How mating, calving and death rates are calculated in Breedcow+
The Breedcow+ program is based on a “steady state” herd model. This represents a constantly recurring pattern of calving, losses and sales from a stable herd of unchanging size. The precise timing of calving and weaning is not an issue, since all that is required is to determine how many breeders are mated and how many calves are weaned from those mated cows in a cycle which repeats itself year after year. Each year will see a certain number of breeders mated and a certain number of calves weaned.
Breedcow+ weaning rate entries refers to the calves that will be weaned from cows that were mated during a year and kept – the calves may well be weaned next year, but it is the mating year that specifies the weaning rate for the group. This definition is used for its mathematical convenience but is at odds with the true expression of weaning rate. This is usually calculated as the number of calves weaned divided by the total of cows mated. To satisfy the requirement for a true expression of weaning rate Breedcow+ also calculates and displays, beneath the breeder table, the ratio of total calves weaned to total females mated.
The equation used in the Breedcow worksheet of the Breedcow+ program to calculate the number of weaners produced is “the weaning rate (as specified above) multiplied by the opening number of breeders less any sales before or after mating less breeders spayed or set aside”.
Cows sold after mating are not included in the calculation of calves weaned but they are included in the calculation of bulls required.
Deaths for all groups, male and female, are calculated as the mortality rate multiplied by the opening number plus purchases minus spays minus sales. Spayed cows that are transferred from the breeder groups to spay groups have mortalities calculated separately as the spay mortality rate multiplied by the opening number plus new spays minus sales.
The term spaying in the Breedcow+ program refers to keeping any group of female cattle out of a mating group. Thus spaying includes both surgical spaying and just placing cows in paddocks away from bulls. Conversely, late spaying (or “webbing”) which will allow the cow to calve, or spaying after calving, should not be entered in the current year class as being spayed though these cows will certainly be “spays” in the following year and can be shown as being spayed then. Showing such cows as spayed in the current class will remove them from the calculation of weaner numbers and will understate the number of weaners produced.
Cow culling assumptions in the Breedcow+ program
Cow sales in Breedcow+ may be before or after mating or they may be sales of spayed cows a year or more after spaying.

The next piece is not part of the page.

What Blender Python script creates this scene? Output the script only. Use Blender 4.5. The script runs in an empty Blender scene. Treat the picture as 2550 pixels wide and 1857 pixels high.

Sales before mating or spays are entered as the percentage of opening numbers for each age group. Sales after mating are expressed as a percentage of the number of cows mated. This is a change from earlier versions of this program.
Sales before mating will typically be a general heifer surplus, or cows reaching the nominated culling age, or breeders revealing faults such as bottle teats, bad temperament, bad calf, or failure to raise a calf. They may also be cows identified as non-pregnant the previous year but held over to fatten for sale.
Spays can be any of the above. Entering a spay percentage instead of a sales before mating percentage means that the animals will be kept for at least a year before being sold. If using the menu command to calculate balancing sales of surplus heifers, the percentage entered as sales before mating can be moved to the spaying line simply by moving the percentage entry from sales before mating to cows spayed.
If weaner heifers are to be spayed rather than sold, enter the percentage to spay alongside “Weaner % spayed =”. Spays are sold by default the following year, but can be held longer – e.g. the weaner spays may be held for sale at three years – by altering the sales of spayed cows percentage.